Sıçrama Nasıl Resmedildi?
Sıçrama yapmanın bariz yolunun sıvı boya kullanmak ve tuvale atmak olduğunu ya da sıçramanın dağınıklığını taklit etmek için büyük fırçalar ve etkileyici işaretler kullanmak olduğunu düşünebiliriz. Ne de olsa, Willem de Kooning gibi soyut dışavurumcu ressamlar yıllardır sıçrayan resimler yapıyorlardı ve Hockney daha önceki çalışmalarda etkileyici iz yapımı kullanıyordu.
Fakat Hockney bunun yerine, fotoğraftaki sıçramayı titizlikle yeniden üretmek için küçük fırçalar kullanmıştı: yükselen su basamağının oluşturduğu şekiller, farklı şeffaflık alanları ve küçük damlamaların detayları ve izleri. Sıçramanın doğru görünmesi iki haftasını almıştı.
Bir sıçramanın fotoğrafını çektiğinde, bir anı donduruyorsunuz ve bu başka bir şeye dönüşüyor. Fark ettim ki bir sıçrama gerçek hayatta hiç bu şekilde görülemeyecekti çünkü çok hızlı bir şekilde oluyor. Bu olaydan eğlenmiştim bu yüzden çok, çok yavaş şekilde resmettim.
Nasıl Boyadı?
Genellikle tuval üzerine resim yaparken sanatçılar tuvali, çiviler veya zımbalarla tutturulmuş ahşap bir çerçeveye (gergi denir) uzatır. Fakat Daha Büyük Bir Sıçrama’yı boyamak için Hockney, tuvali bir duvara zımbaladı.
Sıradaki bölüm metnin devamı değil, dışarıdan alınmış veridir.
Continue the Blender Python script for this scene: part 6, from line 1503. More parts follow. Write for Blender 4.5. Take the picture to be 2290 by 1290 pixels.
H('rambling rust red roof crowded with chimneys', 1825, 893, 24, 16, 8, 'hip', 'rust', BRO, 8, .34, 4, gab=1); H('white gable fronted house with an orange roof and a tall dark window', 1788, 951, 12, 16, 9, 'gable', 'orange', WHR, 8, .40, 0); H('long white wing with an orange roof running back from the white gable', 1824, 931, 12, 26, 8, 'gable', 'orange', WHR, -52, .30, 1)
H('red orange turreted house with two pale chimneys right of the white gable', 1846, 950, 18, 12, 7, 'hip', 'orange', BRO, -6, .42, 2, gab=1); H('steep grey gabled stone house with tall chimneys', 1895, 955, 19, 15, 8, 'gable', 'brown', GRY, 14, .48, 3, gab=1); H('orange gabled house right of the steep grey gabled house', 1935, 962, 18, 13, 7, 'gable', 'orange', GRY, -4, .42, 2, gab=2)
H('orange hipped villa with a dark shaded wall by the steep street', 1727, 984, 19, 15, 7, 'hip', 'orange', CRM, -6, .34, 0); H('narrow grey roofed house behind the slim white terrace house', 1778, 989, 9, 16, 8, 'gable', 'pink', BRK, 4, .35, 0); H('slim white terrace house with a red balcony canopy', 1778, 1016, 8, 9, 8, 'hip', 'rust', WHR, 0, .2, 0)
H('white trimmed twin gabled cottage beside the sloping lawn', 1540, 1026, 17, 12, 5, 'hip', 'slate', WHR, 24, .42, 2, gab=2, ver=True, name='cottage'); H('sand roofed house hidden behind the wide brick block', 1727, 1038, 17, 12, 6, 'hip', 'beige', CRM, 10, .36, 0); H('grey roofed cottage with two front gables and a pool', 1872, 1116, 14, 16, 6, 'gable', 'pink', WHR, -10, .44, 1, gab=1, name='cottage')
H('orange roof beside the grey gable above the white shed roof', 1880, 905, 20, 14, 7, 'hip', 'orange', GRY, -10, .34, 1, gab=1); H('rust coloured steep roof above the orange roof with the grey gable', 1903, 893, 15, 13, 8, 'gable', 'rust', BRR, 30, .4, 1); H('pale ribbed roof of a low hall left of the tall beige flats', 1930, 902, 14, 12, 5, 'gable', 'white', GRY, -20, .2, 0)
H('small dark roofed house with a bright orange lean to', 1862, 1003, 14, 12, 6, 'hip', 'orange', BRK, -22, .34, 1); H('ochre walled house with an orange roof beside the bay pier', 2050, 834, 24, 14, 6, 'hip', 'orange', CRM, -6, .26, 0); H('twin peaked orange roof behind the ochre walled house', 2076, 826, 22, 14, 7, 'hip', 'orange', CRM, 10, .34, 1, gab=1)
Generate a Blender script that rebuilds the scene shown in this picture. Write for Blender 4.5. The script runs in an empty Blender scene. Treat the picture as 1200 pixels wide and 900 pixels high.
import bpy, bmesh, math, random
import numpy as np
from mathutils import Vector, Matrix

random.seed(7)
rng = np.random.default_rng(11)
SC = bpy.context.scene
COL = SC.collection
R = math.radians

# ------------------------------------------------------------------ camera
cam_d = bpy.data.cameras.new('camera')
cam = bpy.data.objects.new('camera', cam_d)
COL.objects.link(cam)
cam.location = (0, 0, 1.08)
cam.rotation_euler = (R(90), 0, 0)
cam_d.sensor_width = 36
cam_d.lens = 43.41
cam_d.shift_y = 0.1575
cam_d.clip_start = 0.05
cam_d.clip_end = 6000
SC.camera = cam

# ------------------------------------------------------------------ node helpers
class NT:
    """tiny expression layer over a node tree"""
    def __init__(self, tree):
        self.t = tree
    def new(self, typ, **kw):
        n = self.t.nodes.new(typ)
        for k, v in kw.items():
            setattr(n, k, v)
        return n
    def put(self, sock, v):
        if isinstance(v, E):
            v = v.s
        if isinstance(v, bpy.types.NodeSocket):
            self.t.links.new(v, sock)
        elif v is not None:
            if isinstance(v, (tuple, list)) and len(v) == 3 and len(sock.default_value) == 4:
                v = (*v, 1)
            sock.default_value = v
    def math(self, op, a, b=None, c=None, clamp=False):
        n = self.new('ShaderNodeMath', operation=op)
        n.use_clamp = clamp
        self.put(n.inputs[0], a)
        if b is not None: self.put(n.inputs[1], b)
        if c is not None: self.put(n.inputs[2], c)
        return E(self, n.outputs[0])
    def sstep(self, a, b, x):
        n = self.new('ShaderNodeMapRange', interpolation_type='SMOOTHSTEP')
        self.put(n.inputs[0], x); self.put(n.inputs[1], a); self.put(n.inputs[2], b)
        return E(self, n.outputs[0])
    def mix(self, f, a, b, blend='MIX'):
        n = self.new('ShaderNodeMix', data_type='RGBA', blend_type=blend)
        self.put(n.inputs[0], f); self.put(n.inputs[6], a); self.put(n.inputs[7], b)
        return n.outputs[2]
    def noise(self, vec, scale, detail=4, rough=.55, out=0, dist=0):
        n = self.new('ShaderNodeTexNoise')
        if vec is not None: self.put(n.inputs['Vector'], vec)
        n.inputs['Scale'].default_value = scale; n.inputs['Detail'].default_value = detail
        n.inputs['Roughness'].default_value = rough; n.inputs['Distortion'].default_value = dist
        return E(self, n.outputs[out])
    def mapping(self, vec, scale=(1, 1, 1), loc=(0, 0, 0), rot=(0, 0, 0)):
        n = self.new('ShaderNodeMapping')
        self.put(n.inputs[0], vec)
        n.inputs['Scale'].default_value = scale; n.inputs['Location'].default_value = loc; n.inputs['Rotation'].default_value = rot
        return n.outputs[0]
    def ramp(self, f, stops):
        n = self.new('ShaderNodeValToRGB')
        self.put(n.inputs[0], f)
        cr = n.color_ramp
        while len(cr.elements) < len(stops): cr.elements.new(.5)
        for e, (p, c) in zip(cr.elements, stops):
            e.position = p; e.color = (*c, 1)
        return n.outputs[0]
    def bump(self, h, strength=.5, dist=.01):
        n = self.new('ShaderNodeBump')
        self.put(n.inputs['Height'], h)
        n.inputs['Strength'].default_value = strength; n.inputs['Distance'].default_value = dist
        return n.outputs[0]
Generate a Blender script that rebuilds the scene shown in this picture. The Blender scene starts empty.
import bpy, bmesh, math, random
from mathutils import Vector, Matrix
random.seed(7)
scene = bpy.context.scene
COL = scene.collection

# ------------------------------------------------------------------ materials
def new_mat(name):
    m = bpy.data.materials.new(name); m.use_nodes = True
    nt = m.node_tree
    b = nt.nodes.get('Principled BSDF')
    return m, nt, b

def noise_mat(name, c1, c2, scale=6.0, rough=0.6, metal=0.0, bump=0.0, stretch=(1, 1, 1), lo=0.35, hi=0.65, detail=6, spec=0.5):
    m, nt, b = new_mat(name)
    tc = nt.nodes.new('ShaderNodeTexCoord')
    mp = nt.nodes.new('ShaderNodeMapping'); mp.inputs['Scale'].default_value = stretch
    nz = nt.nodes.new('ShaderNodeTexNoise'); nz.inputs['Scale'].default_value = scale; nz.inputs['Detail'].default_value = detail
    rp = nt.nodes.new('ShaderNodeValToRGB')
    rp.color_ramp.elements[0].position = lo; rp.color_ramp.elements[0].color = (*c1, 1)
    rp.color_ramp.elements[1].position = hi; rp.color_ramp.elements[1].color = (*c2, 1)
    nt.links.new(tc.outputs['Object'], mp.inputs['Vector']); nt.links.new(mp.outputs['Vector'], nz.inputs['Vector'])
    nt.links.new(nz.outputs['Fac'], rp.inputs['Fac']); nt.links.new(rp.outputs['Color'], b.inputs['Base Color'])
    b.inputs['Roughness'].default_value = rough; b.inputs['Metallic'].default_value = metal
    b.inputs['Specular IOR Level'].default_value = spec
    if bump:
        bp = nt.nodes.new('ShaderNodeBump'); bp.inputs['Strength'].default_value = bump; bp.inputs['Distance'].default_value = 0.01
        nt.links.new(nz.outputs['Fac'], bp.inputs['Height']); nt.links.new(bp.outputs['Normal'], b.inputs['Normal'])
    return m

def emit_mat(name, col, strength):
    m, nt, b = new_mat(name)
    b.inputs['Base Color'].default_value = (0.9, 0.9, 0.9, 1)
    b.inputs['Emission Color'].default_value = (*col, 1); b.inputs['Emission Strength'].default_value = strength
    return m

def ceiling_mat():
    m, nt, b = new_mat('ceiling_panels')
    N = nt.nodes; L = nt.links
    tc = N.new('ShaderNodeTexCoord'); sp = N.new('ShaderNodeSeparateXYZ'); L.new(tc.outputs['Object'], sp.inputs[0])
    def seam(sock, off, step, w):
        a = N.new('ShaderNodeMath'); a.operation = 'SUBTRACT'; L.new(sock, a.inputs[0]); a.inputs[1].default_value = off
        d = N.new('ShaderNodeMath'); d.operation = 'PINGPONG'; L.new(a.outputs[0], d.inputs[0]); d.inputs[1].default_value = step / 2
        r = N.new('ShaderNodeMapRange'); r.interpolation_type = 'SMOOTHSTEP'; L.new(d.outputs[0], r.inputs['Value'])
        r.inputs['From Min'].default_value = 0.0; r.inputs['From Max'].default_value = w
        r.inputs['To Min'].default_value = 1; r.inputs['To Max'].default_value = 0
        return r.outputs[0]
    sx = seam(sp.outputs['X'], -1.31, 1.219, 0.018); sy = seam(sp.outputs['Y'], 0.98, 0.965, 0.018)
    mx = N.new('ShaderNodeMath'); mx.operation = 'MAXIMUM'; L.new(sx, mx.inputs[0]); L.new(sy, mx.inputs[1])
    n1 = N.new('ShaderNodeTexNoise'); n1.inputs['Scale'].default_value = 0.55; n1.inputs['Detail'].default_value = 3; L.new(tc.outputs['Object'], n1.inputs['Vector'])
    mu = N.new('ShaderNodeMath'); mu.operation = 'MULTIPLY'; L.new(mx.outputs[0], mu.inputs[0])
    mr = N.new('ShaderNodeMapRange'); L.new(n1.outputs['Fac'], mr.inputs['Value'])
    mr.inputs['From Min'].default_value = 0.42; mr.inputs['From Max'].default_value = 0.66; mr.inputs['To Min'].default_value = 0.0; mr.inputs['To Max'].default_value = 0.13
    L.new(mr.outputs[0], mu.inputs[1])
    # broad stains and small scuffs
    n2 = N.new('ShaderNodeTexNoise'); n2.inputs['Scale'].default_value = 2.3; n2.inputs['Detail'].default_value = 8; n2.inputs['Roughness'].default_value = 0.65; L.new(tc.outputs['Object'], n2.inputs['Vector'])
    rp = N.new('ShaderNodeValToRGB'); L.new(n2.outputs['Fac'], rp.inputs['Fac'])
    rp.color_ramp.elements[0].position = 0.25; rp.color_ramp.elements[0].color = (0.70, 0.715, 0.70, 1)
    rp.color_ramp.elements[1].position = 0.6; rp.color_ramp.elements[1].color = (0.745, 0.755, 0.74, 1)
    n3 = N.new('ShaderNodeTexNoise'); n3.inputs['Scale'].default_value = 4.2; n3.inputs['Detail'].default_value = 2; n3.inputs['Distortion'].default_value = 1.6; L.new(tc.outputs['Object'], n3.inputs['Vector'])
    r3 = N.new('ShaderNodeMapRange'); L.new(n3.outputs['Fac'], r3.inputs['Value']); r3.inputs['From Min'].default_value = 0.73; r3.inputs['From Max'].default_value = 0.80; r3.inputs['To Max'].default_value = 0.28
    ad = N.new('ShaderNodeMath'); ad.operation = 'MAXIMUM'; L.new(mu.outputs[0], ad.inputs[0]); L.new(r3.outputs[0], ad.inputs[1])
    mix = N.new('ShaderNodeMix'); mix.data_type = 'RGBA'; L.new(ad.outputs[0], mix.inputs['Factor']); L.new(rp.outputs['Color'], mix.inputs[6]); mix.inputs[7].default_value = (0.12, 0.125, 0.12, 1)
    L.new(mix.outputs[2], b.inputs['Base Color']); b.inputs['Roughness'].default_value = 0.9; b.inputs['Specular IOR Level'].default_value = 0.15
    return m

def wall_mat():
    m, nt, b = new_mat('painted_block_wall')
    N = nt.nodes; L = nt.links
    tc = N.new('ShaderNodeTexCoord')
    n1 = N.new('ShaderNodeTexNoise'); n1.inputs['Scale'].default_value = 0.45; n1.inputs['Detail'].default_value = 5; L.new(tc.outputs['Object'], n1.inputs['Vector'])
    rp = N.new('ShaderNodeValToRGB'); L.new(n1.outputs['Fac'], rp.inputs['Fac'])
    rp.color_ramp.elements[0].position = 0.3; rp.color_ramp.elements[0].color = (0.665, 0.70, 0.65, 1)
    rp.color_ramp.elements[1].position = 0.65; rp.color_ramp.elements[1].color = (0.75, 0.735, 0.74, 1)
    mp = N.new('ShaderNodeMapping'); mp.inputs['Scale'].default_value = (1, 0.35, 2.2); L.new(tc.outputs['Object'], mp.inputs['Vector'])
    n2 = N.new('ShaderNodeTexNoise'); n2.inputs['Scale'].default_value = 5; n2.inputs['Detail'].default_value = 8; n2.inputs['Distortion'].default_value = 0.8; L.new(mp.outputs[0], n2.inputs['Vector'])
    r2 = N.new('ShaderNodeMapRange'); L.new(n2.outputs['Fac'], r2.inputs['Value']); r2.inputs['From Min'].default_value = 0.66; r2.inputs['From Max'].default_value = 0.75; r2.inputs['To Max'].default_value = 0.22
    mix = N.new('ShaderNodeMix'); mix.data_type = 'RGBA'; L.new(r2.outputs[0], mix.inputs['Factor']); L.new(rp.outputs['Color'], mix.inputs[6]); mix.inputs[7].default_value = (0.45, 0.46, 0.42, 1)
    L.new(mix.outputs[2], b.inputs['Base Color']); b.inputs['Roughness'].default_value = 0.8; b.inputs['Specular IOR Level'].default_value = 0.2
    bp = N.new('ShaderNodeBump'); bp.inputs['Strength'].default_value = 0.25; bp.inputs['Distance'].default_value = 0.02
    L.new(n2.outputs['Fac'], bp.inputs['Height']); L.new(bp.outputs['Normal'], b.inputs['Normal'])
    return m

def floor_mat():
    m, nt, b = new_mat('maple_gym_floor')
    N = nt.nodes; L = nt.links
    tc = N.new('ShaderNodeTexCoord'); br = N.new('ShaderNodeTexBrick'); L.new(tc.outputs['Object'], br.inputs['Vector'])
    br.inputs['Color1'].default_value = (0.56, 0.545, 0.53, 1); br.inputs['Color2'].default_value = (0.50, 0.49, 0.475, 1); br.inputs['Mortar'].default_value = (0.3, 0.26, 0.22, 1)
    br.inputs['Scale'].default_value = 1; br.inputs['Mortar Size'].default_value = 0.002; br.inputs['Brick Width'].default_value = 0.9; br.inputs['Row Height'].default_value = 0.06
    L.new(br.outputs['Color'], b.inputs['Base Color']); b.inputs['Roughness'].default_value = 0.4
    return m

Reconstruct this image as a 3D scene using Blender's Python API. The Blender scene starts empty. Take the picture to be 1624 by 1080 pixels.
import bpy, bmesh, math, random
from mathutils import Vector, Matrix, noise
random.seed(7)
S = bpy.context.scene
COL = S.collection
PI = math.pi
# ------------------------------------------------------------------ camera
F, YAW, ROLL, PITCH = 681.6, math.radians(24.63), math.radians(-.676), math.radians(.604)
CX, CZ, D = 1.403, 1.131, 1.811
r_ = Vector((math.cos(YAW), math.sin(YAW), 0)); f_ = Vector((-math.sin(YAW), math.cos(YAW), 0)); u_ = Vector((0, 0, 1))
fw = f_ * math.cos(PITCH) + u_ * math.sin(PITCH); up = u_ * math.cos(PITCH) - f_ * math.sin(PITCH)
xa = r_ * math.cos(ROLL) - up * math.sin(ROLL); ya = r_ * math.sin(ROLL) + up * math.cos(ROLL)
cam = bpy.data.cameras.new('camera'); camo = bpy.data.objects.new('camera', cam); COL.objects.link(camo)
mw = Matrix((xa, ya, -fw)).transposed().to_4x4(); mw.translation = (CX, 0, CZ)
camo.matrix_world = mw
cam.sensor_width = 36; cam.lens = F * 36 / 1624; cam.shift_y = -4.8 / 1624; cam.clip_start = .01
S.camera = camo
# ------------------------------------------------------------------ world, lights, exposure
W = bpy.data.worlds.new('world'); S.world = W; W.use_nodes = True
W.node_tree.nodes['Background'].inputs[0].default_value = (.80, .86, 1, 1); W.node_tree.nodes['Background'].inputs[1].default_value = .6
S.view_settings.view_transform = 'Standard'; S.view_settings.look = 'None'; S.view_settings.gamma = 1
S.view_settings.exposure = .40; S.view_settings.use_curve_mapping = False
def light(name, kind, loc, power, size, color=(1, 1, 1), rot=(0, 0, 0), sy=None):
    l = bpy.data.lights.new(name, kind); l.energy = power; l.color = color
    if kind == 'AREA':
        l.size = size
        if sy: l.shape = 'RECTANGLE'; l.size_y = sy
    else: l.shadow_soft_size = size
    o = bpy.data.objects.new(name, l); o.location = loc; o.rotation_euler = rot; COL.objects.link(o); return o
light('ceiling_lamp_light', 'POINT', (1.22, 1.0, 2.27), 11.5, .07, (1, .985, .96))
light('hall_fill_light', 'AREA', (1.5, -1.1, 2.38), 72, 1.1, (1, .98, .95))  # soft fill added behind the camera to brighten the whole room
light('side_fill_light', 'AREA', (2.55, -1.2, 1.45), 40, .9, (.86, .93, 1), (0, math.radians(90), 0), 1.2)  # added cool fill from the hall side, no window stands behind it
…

İlk önce resmi tuval üzerine çizmedi ancak renk bloklarını doğrudan üzerine boyadı. Gökyüzünün düz bir yüzeyini elde etmek için ve opak olması için iki veya üç kat boya uygulayarak bir boya silindiri kullandı. Daha sonra birkaç ayrıntıyı, ağaçları, çimenleri, sandalyeyi, pencereye yansımaları – ve tüm önemli sıçramaları – küçük bir fırça kullanarak renk bloklarının üzerine boyadı.
Hockney boyanmamış görüntü etrafında geniş bir sınır bıraktı. (Daha Büyük Bir Sıçrama’nın kenarlarında gördüğünüz sarı renk ham kanvastır.) Bu ham kanvas sınırı, kanvasın geniş alanlarını ham tutma şeklindeki eski tarzından geliştirilmiştir. Ayrıca, bir polaroid fotoğrafının sınırını da gösteriyor, belki de resim için kaynak olarak kullanıldığını ima ediyor. Ayrıca havuzun üst kenarında, aşağıdaki ayrıntıda görebileceğimiz dar bir ham çizgi çizgisi bıraktı.